▸ **Exercise brief**
Transcribe the stretch of entries below from the line with "pale=.6, off=(3,1,16), mott=.5)" through the line with "M['twig'] = plain('twig', (.17,.125,.085), .9, var=.3, scale=15)", exactly and with both ends included; leave out all other lines.

▸ **Record list**
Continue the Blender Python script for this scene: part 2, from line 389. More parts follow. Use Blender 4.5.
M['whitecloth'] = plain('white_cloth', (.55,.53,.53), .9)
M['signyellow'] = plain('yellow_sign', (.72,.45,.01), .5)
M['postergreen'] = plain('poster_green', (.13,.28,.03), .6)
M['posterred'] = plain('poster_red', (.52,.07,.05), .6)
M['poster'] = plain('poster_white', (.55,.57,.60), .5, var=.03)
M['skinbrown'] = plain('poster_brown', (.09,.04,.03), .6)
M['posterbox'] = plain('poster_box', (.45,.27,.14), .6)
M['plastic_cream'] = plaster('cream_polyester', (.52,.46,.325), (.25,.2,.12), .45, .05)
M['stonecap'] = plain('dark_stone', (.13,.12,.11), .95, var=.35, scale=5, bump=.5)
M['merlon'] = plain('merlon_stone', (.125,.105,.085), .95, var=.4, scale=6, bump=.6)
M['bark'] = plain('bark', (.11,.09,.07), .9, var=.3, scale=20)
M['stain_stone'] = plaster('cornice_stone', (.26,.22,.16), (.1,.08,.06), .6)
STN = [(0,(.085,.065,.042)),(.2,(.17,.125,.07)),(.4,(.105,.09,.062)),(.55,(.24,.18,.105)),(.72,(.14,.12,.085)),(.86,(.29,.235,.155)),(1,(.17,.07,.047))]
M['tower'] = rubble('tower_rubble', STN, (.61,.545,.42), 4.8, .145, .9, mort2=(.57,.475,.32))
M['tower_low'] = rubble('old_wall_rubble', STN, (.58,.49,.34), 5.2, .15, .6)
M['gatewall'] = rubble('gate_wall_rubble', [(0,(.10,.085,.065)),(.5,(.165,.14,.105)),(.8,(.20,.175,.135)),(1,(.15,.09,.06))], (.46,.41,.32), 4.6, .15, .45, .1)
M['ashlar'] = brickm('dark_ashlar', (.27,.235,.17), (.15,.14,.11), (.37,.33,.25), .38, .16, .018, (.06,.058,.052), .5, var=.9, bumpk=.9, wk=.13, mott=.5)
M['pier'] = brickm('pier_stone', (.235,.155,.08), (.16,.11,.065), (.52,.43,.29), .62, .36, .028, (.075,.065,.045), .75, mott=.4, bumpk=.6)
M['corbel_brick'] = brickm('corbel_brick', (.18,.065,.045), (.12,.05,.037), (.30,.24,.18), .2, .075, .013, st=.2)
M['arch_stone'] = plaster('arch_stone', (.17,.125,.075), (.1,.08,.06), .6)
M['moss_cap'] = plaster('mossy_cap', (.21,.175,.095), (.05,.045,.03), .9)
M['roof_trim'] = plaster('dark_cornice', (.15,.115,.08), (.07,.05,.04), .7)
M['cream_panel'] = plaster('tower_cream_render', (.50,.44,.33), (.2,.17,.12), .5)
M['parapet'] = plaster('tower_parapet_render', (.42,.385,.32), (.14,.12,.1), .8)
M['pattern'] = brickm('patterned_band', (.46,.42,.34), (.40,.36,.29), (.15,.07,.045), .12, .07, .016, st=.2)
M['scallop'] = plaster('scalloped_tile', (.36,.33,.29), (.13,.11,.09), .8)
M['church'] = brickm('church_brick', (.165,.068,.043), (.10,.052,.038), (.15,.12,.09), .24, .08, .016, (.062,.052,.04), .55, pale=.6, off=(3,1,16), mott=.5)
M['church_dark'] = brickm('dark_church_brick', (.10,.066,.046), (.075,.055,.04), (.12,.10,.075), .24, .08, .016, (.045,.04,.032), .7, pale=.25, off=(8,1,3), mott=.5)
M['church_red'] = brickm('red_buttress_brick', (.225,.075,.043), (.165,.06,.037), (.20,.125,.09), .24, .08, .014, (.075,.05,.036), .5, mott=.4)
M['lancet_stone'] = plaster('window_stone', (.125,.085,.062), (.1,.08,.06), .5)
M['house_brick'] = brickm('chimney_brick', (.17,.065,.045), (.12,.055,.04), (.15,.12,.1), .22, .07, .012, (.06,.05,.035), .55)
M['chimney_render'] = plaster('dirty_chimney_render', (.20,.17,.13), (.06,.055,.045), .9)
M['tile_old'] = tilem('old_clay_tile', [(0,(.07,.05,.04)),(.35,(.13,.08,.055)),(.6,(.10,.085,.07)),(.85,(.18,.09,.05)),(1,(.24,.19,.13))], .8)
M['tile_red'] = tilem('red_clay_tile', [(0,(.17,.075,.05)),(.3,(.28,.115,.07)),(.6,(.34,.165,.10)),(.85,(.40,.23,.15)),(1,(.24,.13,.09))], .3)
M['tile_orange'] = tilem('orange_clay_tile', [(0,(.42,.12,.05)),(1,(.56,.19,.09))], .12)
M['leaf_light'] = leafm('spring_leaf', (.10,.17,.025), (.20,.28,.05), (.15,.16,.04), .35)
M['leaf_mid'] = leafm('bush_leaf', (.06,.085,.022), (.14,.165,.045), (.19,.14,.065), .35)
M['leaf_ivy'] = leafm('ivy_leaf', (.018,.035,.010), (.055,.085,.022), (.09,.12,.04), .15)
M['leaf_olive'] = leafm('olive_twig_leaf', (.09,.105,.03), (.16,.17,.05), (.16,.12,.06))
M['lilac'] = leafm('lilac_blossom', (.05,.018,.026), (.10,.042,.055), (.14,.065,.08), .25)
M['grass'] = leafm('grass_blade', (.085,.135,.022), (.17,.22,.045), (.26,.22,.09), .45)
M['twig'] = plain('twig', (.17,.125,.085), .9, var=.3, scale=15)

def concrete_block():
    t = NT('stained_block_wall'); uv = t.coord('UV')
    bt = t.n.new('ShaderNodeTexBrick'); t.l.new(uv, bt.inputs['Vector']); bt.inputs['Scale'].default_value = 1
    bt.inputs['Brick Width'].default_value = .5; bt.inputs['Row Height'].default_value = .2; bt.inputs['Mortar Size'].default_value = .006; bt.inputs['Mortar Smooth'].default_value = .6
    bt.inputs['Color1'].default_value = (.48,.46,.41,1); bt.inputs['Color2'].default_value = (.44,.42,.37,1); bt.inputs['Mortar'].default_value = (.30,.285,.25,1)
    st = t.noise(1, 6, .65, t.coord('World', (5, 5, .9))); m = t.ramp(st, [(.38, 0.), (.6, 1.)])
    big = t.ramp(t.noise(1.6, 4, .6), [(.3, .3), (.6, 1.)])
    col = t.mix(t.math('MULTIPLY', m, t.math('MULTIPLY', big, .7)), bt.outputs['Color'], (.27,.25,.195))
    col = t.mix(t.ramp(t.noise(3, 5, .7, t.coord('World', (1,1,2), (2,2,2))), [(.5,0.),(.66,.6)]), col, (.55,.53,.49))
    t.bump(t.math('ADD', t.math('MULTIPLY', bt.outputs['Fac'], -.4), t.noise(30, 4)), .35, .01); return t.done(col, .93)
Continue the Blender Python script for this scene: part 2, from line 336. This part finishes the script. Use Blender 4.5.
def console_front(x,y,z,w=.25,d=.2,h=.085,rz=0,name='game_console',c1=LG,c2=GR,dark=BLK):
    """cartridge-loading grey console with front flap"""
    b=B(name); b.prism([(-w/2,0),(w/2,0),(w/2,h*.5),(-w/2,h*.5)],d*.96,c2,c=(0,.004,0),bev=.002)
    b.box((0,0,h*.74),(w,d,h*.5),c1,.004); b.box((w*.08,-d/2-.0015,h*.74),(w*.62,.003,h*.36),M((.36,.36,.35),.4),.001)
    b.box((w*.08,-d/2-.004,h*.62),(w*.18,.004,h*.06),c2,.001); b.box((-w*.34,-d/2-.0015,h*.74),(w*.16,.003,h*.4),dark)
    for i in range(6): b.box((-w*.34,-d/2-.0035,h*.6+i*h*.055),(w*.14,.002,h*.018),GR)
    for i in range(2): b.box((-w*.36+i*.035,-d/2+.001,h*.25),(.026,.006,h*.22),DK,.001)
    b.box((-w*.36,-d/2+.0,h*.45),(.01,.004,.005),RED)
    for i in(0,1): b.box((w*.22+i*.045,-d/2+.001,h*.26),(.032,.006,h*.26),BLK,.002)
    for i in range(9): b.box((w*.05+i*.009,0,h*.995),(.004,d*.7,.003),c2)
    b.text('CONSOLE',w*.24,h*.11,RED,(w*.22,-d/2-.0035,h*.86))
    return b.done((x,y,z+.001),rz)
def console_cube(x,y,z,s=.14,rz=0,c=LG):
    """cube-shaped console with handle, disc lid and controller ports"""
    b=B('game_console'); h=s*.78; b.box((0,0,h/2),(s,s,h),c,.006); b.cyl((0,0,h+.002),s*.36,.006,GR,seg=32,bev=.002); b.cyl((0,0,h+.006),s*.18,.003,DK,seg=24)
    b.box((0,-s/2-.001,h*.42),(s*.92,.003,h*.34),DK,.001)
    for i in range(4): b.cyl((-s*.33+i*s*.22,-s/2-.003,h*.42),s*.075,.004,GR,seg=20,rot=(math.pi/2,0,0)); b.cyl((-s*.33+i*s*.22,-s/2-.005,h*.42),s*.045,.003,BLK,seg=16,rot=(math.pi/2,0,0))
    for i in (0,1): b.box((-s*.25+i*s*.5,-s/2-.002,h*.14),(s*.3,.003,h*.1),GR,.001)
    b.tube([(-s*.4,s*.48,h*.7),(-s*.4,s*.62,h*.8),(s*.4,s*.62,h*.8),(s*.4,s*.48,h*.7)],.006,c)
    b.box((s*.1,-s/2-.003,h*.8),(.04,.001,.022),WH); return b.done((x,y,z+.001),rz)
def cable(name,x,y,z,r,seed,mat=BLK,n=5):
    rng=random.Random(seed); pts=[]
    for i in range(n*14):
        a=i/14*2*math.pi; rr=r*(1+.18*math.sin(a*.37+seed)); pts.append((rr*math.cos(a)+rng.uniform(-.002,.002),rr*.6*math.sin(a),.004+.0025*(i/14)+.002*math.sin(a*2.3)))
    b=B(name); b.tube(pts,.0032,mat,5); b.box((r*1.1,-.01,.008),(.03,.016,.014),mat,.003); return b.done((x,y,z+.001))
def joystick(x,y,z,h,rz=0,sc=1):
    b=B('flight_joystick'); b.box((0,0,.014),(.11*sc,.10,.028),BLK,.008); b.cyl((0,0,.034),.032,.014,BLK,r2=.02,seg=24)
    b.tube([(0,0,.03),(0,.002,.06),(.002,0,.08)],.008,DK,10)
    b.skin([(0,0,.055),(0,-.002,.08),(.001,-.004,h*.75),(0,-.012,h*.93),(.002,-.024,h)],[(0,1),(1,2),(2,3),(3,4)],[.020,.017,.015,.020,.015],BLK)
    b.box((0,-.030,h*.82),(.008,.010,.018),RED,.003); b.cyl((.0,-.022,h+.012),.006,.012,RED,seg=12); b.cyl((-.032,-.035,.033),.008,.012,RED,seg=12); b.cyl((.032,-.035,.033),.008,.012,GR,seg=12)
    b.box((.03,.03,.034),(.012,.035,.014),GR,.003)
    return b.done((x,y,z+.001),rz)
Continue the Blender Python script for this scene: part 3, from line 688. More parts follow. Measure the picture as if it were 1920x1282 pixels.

▸ **Solution for this problem**
M['church'] = brickm('church_brick', (.165,.068,.043), (.10,.052,.038), (.15,.12,.09), .24, .08, .016, (.062,.052,.04), .55, pale=.6, off=(3,1,16), mott=.5)
M['church_dark'] = brickm('dark_church_brick', (.10,.066,.046), (.075,.055,.04), (.12,.10,.075), .24, .08, .016, (.045,.04,.032), .7, pale=.25, off=(8,1,3), mott=.5)
M['church_red'] = brickm('red_buttress_brick', (.225,.075,.043), (.165,.06,.037), (.20,.125,.09), .24, .08, .014, (.075,.05,.036), .5, mott=.4)
M['lancet_stone'] = plaster('window_stone', (.125,.085,.062), (.1,.08,.06), .5)
M['house_brick'] = brickm('chimney_brick', (.17,.065,.045), (.12,.055,.04), (.15,.12,.1), .22, .07, .012, (.06,.05,.035), .55)
M['chimney_render'] = plaster('dirty_chimney_render', (.20,.17,.13), (.06,.055,.045), .9)
M['tile_old'] = tilem('old_clay_tile', [(0,(.07,.05,.04)),(.35,(.13,.08,.055)),(.6,(.10,.085,.07)),(.85,(.18,.09,.05)),(1,(.24,.19,.13))], .8)
M['tile_red'] = tilem('red_clay_tile', [(0,(.17,.075,.05)),(.3,(.28,.115,.07)),(.6,(.34,.165,.10)),(.85,(.40,.23,.15)),(1,(.24,.13,.09))], .3)
M['tile_orange'] = tilem('orange_clay_tile', [(0,(.42,.12,.05)),(1,(.56,.19,.09))], .12)
M['leaf_light'] = leafm('spring_leaf', (.10,.17,.025), (.20,.28,.05), (.15,.16,.04), .35)
M['leaf_mid'] = leafm('bush_leaf', (.06,.085,.022), (.14,.165,.045), (.19,.14,.065), .35)
M['leaf_ivy'] = leafm('ivy_leaf', (.018,.035,.010), (.055,.085,.022), (.09,.12,.04), .15)
M['leaf_olive'] = leafm('olive_twig_leaf', (.09,.105,.03), (.16,.17,.05), (.16,.12,.06))
M['lilac'] = leafm('lilac_blossom', (.05,.018,.026), (.10,.042,.055), (.14,.065,.08), .25)
M['grass'] = leafm('grass_blade', (.085,.135,.022), (.17,.22,.045), (.26,.22,.09), .45)
M['twig'] = plain('twig', (.17,.125,.085), .9, var=.3, scale=15)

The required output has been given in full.